Y como he dicho en otras ocasiones, empecé a vivir una espiritualidad que no le temía a lo divino o a lo profano, a ver en la humanidad de otros ese amor sincero y dispuesto a darse la mano y caminar juntos construyendo nuevos caminos transformadores sin necesidad de condenas, reglas, ni verdades absolutas.

Encontré a un dios fuera de la iglesia, en el abrazo de mi hija, en el beso de un amor, en la sonrisa sincera, en el llanto que consuela, en la caricia inesperada, en el canto de las aves. Entendí que no podía encajar ni encerrar a un dios, porque ese dios era tan libre que habitaba en muchos y muchas, y en el todo de la existencia.

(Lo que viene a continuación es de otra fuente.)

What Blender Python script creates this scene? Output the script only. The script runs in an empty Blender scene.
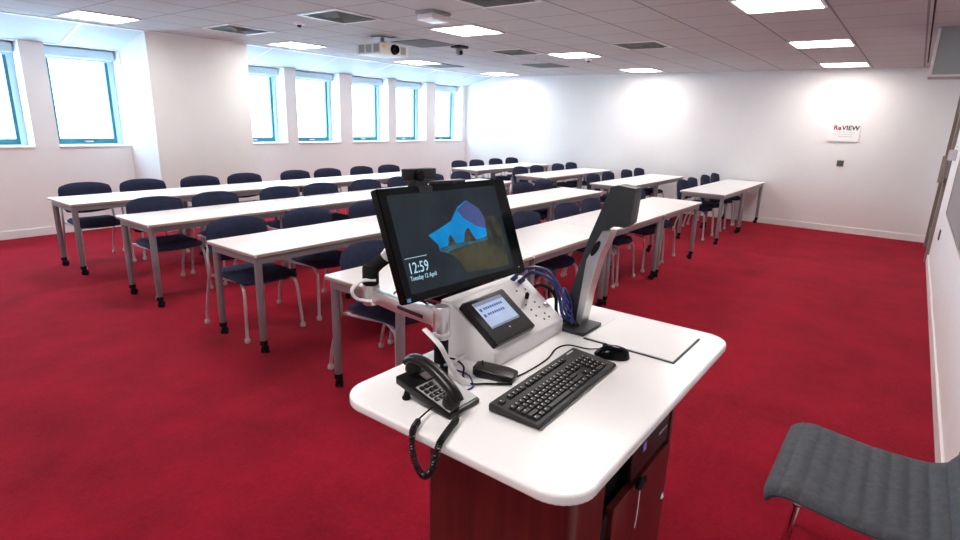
import bpy, bmesh, math, random
from math import sin, cos, pi, radians
from mathutils import Vector, Matrix
random.seed(7)
S = bpy.context.scene
COL = S.collection

# ------------------------------------------------------------------ camera
F_PX, YAW, PITCH, ROLL, CAM_H = 557.87, radians(36.955), radians(15.082), radians(1.826), 1.6396
Fv = Vector((cos(YAW)*cos(PITCH), sin(YAW)*cos(PITCH), -sin(PITCH)))
Rv = Vector((sin(YAW), -cos(YAW), 0)); Uv = Rv.cross(Fv)
R2 = Rv*cos(ROLL) + Uv*sin(ROLL); U2 = -Rv*sin(ROLL) + Uv*cos(ROLL)
cam = bpy.data.cameras.new('camera'); cam.sensor_width = 36; cam.lens = F_PX*36/960
cam.clip_start = 0.05; cam.clip_end = 200
co = bpy.data.objects.new('camera', cam); COL.objects.link(co)
M4 = Matrix((R2, U2, -Fv)).transposed().to_4x4(); M4.translation = Vector((0, 0, CAM_H))
co.matrix_world = M4
S.camera = co

# ------------------------------------------------------------------ light of the place
EXPO = 1.28
LAMP = 10.5          # emission of the ceiling panels
SKY = 7.0
S.view_settings.view_transform = 'Standard'; S.view_settings.look = 'None'
S.view_settings.gamma = 1; S.view_settings.use_curve_mapping = False
S.view_settings.exposure = EXPO
w = bpy.data.worlds.new('overcast_sky'); S.world = w; w.use_nodes = True
bg = w.node_tree.nodes['Background']; bg.inputs[0].default_value = (0.52, 0.79, 1.0, 1); bg.inputs[1].default_value = SKY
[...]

Hoy puedo decir que me hicieron un gran favor al echarme de la iglesia porque, de lo contrario, estaría siendo esclava de un sistema opresor, obsoleto y patriarcal, y me estaría perdiendo de la riqueza y aventura que cada día me muestra la vida sin necesidad de dogmas, miedos o certezas.

Sigo preguntando, sigo leyendo, sigo cuestionando, sigo aprendiendo, y en lo que no se puede nombrar encuentro caminos exquisitos, apasionantes y llenos de vida, y gente que entendió que amar y respetar al prójimo no tenía nada que ver con un libro divino o alguna religión, sino que va más allá de una consciencia de justicia y equidad, y de ver al otro como si fuera yo misma.

Y como dijo Teilhard de Chardin: “No hay nada valioso, salvo la otra parte de usted que se encuentra en otras personas, y la parte de los demás que está en ti”.

Shirley Ruiz es costarricense. 

Es gastrónoma y artista plástica. 

En alguna ocasión fue pastora pentecostal y ahora vive una espiritualidad politeísta. 

Actualmente en medio de la naturaleza y la siembra, se dedica a la escritura literaria y al arte objeto.